Exercise brief ▸ Exactly repeat the material, dropping only the pictures.

Data provided ▸
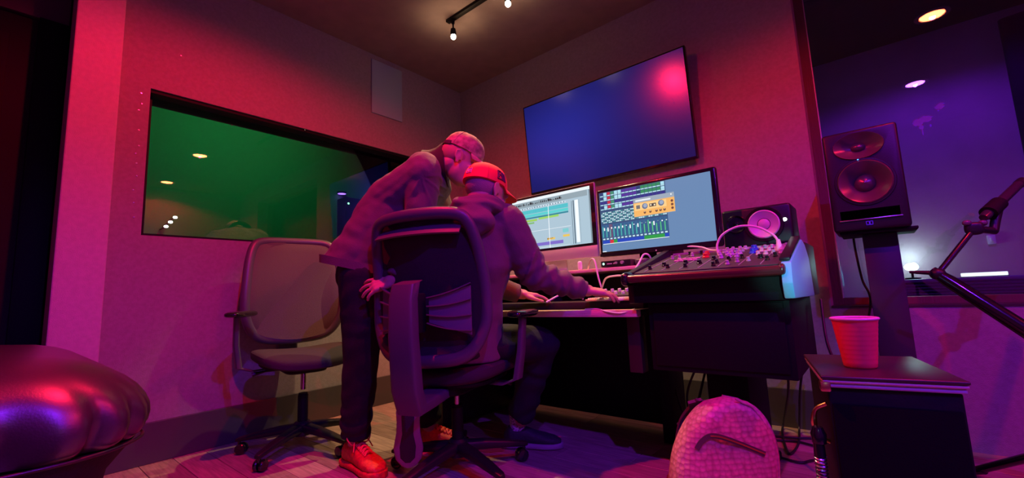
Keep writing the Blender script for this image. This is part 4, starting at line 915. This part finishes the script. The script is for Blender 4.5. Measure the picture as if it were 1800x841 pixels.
# ---- the seated man
rz = math.radians(26); Ft = V((-math.sin(rz), math.cos(rz), 0)); Rt = V((math.cos(rz), math.sin(rz), 0))
pel = V((-1.515, 1.405, 0.58)); 
mid = V((-1.380, 1.400, 1.145)); neck = V((-1.352, 1.400, 1.185)); hc = V((-1.312, 1.412, 1.262))
shR = V((-1.255, 1.470, 1.125)); shL = V((-1.545, 1.330, 1.135)); chest = V((-1.425, 1.395, 1.00)); waist = V((-1.475, 1.395, 0.80))
elR = V((-1.195, 1.590, 0.885)); wrR = V((-1.045, 1.775, 0.805)); elL = V((-1.63, 1.56, 0.89)); wrL = V((-1.45, 1.80, 0.80))
hipR, hipL = pel + Rt*0.09, pel - Rt*0.09
kneeR = V((-1.335, 1.815, 0.545)); ankR = V((-1.545, 1.845, 0.11)); kneeL = V((-1.79, 1.72, 0.55)); ankL = V((-1.765, 1.365, 0.295))
HR = rot_head(math.radians(-6), math.radians(24))
mb = MB(); head_prims(mb, hc, HR)
mb.caps(neck-Z*0.03, 0.068, hc + HR @ V((0, -0.02, -0.03)), 0.062)
mb.caps(shR, 0.05, shL, 0.05); mb.caps(pel, 0.13, waist, 0.125); mb.caps(waist, 0.12, chest, 0.135); mb.caps(chest, 0.13, mid-Z*0.03, 0.085)
for a, b, r0, r1 in ((shR, elR, 0.048, 0.042), (elR, wrR, 0.040, 0.028), (shL, elL, 0.048, 0.042), (elL, wrL, 0.040, 0.028), (hipR, kneeR, 0.080, 0.058), (kneeR, ankR, 0.055, 0.038), (hipL, kneeL, 0.080, 0.058), (kneeL, ankL, 0.055, 0.038)): mb.caps(a, r0, b, r1)
hand_prims(mb, wrR, (0.80, 0.62, -0.16), (0.1, -0.15, 1), (-0.62, 0.78, 0), (0.30, 0.32, 0.35, 0.40), 0.12, 1.05, 0.5)
hand_prims(mb, wrL, (0.6, 0.75, -0.14), (0, 0, 1), (0.8, -0.6, 0), (0.3, 0.3, 0.3, 0.35), 0.08, 1.0)
seated = blob('person', mb, 0.0048, 4, M['skin'])
tag(seated, 'seated man in red cap and brown hoodie working at the desk', 'person')
eyes(seated, hc, HR)
hb = MB(); hb.ell(hc + HR @ V((0, -0.022, 0.015)), (0.0785, 0.093, 0.075), HR, 28, 18)
blob('hair', hb, 0.006, 2, M['hair'], seated)
bb = MB()
for q in (-1, 1):
    bb.caps(hc+HR @ V((q*0.060, 0.012, -0.035)), 0.014, hc+HR @ V((q*0.050, 0.035, -0.090)), 0.018)
    bb.caps(hc+HR @ V((q*0.050, 0.035, -0.092)), 0.018, hc+HR @ V((0, 0.068, -0.115)), 0.022)
    bb.caps(hc+HR @ V((0, 0.098, -0.050)), 0.006, hc+HR @ V((q*0.030, 0.084, -0.072)), 0.007)
blob('beard', bb, 0.005, 2, M['beard'], seated, lambda p: 0.0015*nz(p, 120))
cp, CP = cap(seated, hc, HR, M['red_cap'], 0.072, 0.17, drop=0.020, kk=1.07)
Zh = HR @ V((0, 0, 1))
em = MB()      # front letter-like embroidery
def emb(mb, pts, b0, a0, sx, sz, w=0.006):
    q = [cap_point(CP, b0 + x*sx/0.095, a0 + z*sz/0.09, 0.002) for x, z in pts]
    mb.tube(q, w*0.5, 6)
for st in ([(-.5, -.5), (-.5, .5), (.1, .5), (.2, .2), (-.1, .05), (.3, -.1), (.3, -.45), (-.5, -.5)], [(-.3, -.3), (-.3, .3)], [(.45, -.5), (.45, .5)], [(.45, .5), (.75, .1), (.75, -.5)], [(.75, .1), (1.0, .5), (1.0, -.5)]):
    emb(em, [(x*1.0, z) for x, z in st], 0.10, 0.40, 0.028, 0.040)
em.build('cap_emblem', M['thread_dark'], cp)
em = MB()
for st in ([(-.5, -.4), (-.5, .4), (.5, .4), (.5, -.4), (-.5, -.4)], [(-.3, -.2), (-.3, .2), (0, -.2), (0, .2)], [(.15, .2), (.35, .2), (.2, 0), (.35, -.2), (.15, -.2)]):
    emb(em, st, -PI/2+0.12, 0.30, 0.028, 0.026, 0.004)
em.build('cap_tag', M['thread_pale'], cp)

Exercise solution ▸
Keep writing the Blender script for this image. This is part 4, starting at line 915. This part finishes the script. The script is for Blender 4.5. Measure the picture as if it were 1800x841 pixels.
# ---- the seated man
rz = math.radians(26); Ft = V((-math.sin(rz), math.cos(rz), 0)); Rt = V((math.cos(rz), math.sin(rz), 0))
pel = V((-1.515, 1.405, 0.58)); 
mid = V((-1.380, 1.400, 1.145)); neck = V((-1.352, 1.400, 1.185)); hc = V((-1.312, 1.412, 1.262))
shR = V((-1.255, 1.470, 1.125)); shL = V((-1.545, 1.330, 1.135)); chest = V((-1.425, 1.395, 1.00)); waist = V((-1.475, 1.395, 0.80))
elR = V((-1.195, 1.590, 0.885)); wrR = V((-1.045, 1.775, 0.805)); elL = V((-1.63, 1.56, 0.89)); wrL = V((-1.45, 1.80, 0.80))
hipR, hipL = pel + Rt*0.09, pel - Rt*0.09
kneeR = V((-1.335, 1.815, 0.545)); ankR = V((-1.545, 1.845, 0.11)); kneeL = V((-1.79, 1.72, 0.55)); ankL = V((-1.765, 1.365, 0.295))
HR = rot_head(math.radians(-6), math.radians(24))
mb = MB(); head_prims(mb, hc, HR)
mb.caps(neck-Z*0.03, 0.068, hc + HR @ V((0, -0.02, -0.03)), 0.062)
mb.caps(shR, 0.05, shL, 0.05); mb.caps(pel, 0.13, waist, 0.125); mb.caps(waist, 0.12, chest, 0.135); mb.caps(chest, 0.13, mid-Z*0.03, 0.085)
for a, b, r0, r1 in ((shR, elR, 0.048, 0.042), (elR, wrR, 0.040, 0.028), (shL, elL, 0.048, 0.042), (elL, wrL, 0.040, 0.028), (hipR, kneeR, 0.080, 0.058), (kneeR, ankR, 0.055, 0.038), (hipL, kneeL, 0.080, 0.058), (kneeL, ankL, 0.055, 0.038)): mb.caps(a, r0, b, r1)
hand_prims(mb, wrR, (0.80, 0.62, -0.16), (0.1, -0.15, 1), (-0.62, 0.78, 0), (0.30, 0.32, 0.35, 0.40), 0.12, 1.05, 0.5)
hand_prims(mb, wrL, (0.6, 0.75, -0.14), (0, 0, 1), (0.8, -0.6, 0), (0.3, 0.3, 0.3, 0.35), 0.08, 1.0)
seated = blob('person', mb, 0.0048, 4, M['skin'])
tag(seated, 'seated man in red cap and brown hoodie working at the desk', 'person')
eyes(seated, hc, HR)
hb = MB(); hb.ell(hc + HR @ V((0, -0.022, 0.015)), (0.0785, 0.093, 0.075), HR, 28, 18)
blob('hair', hb, 0.006, 2, M['hair'], seated)
bb = MB()
for q in (-1, 1):
    bb.caps(hc+HR @ V((q*0.060, 0.012, -0.035)), 0.014, hc+HR @ V((q*0.050, 0.035, -0.090)), 0.018)
    bb.caps(hc+HR @ V((q*0.050, 0.035, -0.092)), 0.018, hc+HR @ V((0, 0.068, -0.115)), 0.022)
    bb.caps(hc+HR @ V((0, 0.098, -0.050)), 0.006, hc+HR @ V((q*0.030, 0.084, -0.072)), 0.007)
blob('beard', bb, 0.005, 2, M['beard'], seated, lambda p: 0.0015*nz(p, 120))
cp, CP = cap(seated, hc, HR, M['red_cap'], 0.072, 0.17, drop=0.020, kk=1.07)
Zh = HR @ V((0, 0, 1))
em = MB()      # front letter-like embroidery
def emb(mb, pts, b0, a0, sx, sz, w=0.006):
    q = [cap_point(CP, b0 + x*sx/0.095, a0 + z*sz/0.09, 0.002) for x, z in pts]
    mb.tube(q, w*0.5, 6)
for st in ([(-.5, -.5), (-.5, .5), (.1, .5), (.2, .2), (-.1, .05), (.3, -.1), (.3, -.45), (-.5, -.5)], [(-.3, -.3), (-.3, .3)], [(.45, -.5), (.45, .5)], [(.45, .5), (.75, .1), (.75, -.5)], [(.75, .1), (1.0, .5), (1.0, -.5)]):
    emb(em, [(x*1.0, z) for x, z in st], 0.10, 0.40, 0.028, 0.040)
em.build('cap_emblem', M['thread_dark'], cp)
em = MB()
for st in ([(-.5, -.4), (-.5, .4), (.5, .4), (.5, -.4), (-.5, -.4)], [(-.3, -.2), (-.3, .2), (0, -.2), (0, .2)], [(.15, .2), (.35, .2), (.2, 0), (.35, -.2), (.15, -.2)]):
    emb(em, st, -PI/2+0.12, 0.30, 0.028, 0.026, 0.004)
em.build('cap_tag', M['thread_pale'], cp)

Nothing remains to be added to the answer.